Maintenance and Accountability

With great power comes great responsibility. Running your own storage solution means you're in charge of keeping it healthy. I have regular scrubbing tasks scheduled on both TrueNAS instances to check for data integrity. And I take frequent snapshots, which are read-only copies of my datasets that I can roll back to in an instant.

This setup has evolved beyond a simple proof of concept. It's now a "production" system for my digital life. If it goes down, I risk losing critical data.
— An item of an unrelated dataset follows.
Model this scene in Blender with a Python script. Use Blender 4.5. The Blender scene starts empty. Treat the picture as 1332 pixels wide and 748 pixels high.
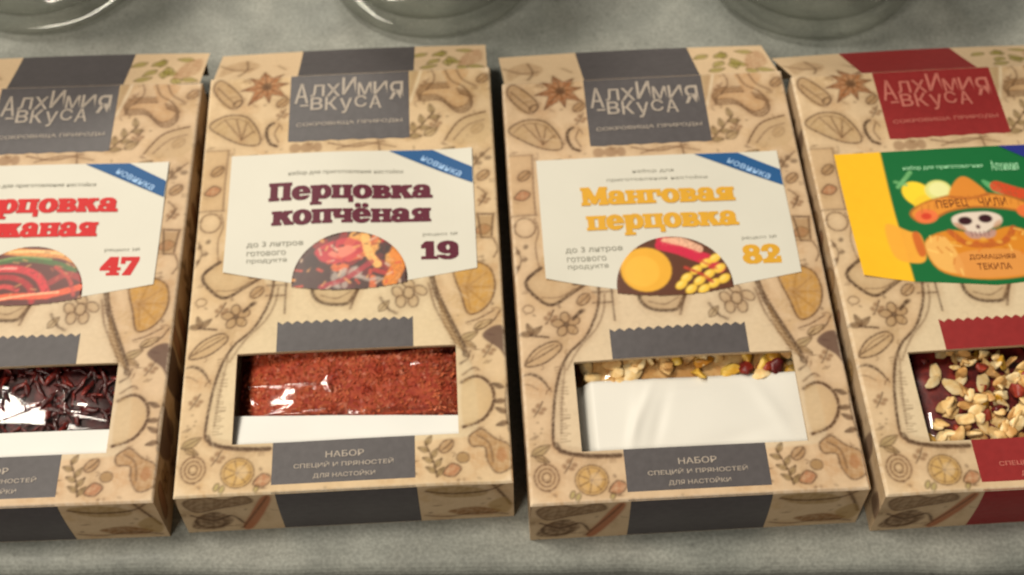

It's a sobering thought, but it's also a powerful motivator to do things right.

Conclusion: Why Build When You Can Buy?

So, why go to all this trouble when you could just buy a pre-built NAS from a company like Synology or QNAP? For me, it comes down to two things: control and hardware utilization.

A custom-built server allows me to run a hypervisor like Proxmox, which means I can run my storage solution alongside other VMs and containers. A pre-built NAS is often a closed box with limited (often inferior) hardware and software capabilities.

Building your own storage solution is a journey, not a destination. It's a chance to learn, to experiment, and to create something that's uniquely yours. If you're looking for a project that will challenge you and reward you in equal measure, I can't recommend it enough.